I prayed for relief from this situation.  One day while I was taking a shower a buzzer sound went off.  A contractor had recently been drilling holes through the cinder block walls to install something they called J-Pay, a station where you could load an mp3 player with music for a fee, or send e-mails for an exorbitant fee.  The buzzer sounded the same as the drilling and so that’s what I thought it was.

A few seconds later an officer comes over and demands my ID.  I give it to him, he chews me out for not responding to the fire alarm (I didn’t know that’s what it was).  I figure I’m getting an infraction, something I had really been working hard to avoid.

Later I’m sitting at a table with some Christian friends, and someone had just read a passage out of the Bible about God upholding us with his righteous right hand.  I see two guards heading my way and I knew they were coming for me, with handcuffs.  They had written me up for disobeying a direct order from an officer.  How not recognizing a fire alarm can be construed as that still eludes me.  At any rate when I seen them coming for me, I said, “My righteous right hand my ass!”.

They hauled me off to solitary confinement for eight days which wasn’t a huge deal since I had spent the first two months of my incarceration there.  I was more concerned that it was a major infraction and could have either prevented me from being transferred to Monroe which close to home so my family could visit, or take away good time (time off for good behaviour).
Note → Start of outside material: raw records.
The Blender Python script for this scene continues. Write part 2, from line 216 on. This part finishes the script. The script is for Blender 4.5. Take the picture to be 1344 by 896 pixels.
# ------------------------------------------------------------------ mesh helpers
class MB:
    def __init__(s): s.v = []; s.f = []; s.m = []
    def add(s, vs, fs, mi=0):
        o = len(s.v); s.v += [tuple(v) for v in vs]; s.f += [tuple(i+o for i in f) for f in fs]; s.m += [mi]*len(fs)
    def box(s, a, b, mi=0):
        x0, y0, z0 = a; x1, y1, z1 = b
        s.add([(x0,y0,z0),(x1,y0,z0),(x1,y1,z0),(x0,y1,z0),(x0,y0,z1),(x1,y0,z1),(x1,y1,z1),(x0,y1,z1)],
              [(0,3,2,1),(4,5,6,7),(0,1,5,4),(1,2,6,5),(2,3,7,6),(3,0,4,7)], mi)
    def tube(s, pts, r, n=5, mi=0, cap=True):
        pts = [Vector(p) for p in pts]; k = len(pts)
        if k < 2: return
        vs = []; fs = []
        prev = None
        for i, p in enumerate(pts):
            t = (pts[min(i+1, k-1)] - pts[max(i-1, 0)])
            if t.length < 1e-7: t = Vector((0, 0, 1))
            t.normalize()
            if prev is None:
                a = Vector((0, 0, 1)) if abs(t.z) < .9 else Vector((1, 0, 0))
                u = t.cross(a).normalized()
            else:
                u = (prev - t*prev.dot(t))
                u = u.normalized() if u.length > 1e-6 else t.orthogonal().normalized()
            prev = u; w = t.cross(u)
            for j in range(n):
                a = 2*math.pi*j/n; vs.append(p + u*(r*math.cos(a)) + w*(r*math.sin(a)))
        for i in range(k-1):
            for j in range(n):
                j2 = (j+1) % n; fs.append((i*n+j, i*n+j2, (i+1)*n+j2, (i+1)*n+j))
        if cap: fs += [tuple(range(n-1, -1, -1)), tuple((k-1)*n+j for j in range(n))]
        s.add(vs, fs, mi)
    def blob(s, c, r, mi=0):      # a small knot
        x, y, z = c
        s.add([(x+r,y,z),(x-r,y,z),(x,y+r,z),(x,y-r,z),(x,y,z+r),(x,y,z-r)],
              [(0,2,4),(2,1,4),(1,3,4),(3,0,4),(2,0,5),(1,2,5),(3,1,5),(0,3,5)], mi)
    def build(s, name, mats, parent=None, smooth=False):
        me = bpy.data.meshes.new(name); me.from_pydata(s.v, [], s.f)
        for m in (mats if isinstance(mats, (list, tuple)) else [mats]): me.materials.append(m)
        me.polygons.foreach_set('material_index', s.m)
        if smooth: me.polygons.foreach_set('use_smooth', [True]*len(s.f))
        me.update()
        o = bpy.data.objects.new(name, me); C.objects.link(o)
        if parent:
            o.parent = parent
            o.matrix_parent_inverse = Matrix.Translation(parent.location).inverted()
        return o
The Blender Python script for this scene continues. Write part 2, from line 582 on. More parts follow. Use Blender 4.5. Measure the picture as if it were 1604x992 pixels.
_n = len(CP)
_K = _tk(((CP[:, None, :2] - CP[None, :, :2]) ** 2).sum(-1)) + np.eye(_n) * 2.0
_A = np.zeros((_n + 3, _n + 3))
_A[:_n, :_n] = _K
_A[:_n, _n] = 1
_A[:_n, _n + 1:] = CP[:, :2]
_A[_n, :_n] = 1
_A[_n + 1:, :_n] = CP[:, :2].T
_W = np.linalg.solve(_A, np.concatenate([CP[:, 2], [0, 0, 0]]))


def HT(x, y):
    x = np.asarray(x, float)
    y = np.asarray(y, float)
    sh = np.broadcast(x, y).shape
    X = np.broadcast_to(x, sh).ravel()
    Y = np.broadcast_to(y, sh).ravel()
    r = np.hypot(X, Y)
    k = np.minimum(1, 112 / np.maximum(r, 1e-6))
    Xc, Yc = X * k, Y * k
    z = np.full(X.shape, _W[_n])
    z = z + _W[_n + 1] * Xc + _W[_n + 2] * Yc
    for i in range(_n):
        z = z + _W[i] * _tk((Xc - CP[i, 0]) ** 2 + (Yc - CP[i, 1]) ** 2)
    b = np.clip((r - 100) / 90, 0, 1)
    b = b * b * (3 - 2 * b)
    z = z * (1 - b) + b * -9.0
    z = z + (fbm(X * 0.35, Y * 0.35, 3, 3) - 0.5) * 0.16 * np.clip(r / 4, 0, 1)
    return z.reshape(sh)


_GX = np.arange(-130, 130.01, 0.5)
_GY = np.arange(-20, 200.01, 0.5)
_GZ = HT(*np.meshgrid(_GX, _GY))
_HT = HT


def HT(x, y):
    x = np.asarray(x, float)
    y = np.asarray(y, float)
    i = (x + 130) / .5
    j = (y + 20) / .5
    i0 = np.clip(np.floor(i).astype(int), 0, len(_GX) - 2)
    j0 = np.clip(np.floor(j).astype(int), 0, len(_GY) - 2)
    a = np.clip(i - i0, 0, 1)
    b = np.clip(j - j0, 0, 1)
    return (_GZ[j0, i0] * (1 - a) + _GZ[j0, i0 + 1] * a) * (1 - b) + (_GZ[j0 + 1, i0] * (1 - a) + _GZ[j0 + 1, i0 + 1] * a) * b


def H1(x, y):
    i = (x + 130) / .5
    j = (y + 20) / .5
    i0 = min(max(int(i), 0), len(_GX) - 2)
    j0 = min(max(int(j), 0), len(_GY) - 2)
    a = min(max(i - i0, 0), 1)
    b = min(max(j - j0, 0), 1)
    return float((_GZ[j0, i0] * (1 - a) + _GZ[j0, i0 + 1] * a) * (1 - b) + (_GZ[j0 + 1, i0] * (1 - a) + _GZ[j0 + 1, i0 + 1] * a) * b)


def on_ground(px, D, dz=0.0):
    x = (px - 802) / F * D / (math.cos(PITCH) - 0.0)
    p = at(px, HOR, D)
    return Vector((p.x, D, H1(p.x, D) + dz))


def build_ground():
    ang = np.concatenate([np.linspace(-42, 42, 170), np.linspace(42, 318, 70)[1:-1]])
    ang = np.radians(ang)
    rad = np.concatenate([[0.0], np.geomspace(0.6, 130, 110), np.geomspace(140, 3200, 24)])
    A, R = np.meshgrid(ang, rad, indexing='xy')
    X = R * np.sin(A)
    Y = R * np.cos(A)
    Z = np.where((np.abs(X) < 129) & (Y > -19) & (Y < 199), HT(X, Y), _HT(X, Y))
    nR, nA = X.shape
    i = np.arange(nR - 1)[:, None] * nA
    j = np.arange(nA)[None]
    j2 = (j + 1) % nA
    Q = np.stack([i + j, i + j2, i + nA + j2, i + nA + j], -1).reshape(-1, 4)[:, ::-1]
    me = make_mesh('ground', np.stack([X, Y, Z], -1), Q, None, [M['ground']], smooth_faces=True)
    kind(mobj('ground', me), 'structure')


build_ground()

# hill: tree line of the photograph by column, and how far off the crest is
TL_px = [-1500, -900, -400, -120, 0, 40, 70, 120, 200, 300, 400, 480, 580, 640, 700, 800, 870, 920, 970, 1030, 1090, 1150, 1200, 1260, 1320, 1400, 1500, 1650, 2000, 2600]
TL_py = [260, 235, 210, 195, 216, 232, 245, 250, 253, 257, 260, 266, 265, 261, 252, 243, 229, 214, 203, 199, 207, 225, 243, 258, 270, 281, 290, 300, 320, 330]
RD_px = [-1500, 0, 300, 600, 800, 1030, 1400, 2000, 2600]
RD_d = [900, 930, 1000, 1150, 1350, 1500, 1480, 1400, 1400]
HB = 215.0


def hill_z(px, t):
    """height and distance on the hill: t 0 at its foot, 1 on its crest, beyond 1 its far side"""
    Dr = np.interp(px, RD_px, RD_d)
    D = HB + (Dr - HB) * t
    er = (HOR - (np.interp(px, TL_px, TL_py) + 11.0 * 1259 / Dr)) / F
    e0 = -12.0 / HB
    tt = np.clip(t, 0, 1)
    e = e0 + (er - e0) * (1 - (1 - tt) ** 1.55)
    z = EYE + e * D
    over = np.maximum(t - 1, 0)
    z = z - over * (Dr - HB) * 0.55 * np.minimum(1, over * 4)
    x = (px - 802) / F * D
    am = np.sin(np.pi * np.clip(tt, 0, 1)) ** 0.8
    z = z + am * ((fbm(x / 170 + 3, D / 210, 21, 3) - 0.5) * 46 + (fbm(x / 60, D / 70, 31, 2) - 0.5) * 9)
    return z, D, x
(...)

When I came back they had re-assigned my old bunk so I got a new cell, on the second floor where it was warm, with someone who as Christian, mentally stable, and not bothered by my snoring.

They had some sort of better living program there.  Most of the inmates either didn’t participate or participated minimally.  I participated fully, not because I expected to get any favours for it but because I knew I was on a journey that was an answer to a prayer and I didn’t want to impede whatever God was going to do with me.  I was the first one to level up, and as a reward for that they allowed me to choose where I wanted to go.  I asked to go to Monroe, and within a couple of weeks I was there.  Got to see my family for the first time in a year.  When it came time for release, the infraction did not affect my release date.

So what I thought was an unjust thing, and to be sure on the part of the staff it was unjust, never the less, God used it towards my good.  Through this whole experience God took away an overwhelming anxiety problem that had ruled all of my adult life up until that point.  I am no longer on any psych meds, haven’t been since April of 2010, and no longer suffering any anxiety issue.

Sometimes I can be distracted still, the first time God had to throw me into solitary for a couple of months to eliminate distractions so I’d listen to him, now I try to do better but whenever I see Romans 8:28 come up, I know it’s God saying to me, hey, I’ve got something for you here, pay attention!  And I know God is good, ALL THE TIME!  I don’t know what possible good this sickness can serve, maybe just taking my voice away gave some people around me an ear rest, but I am sure it will be used for some good.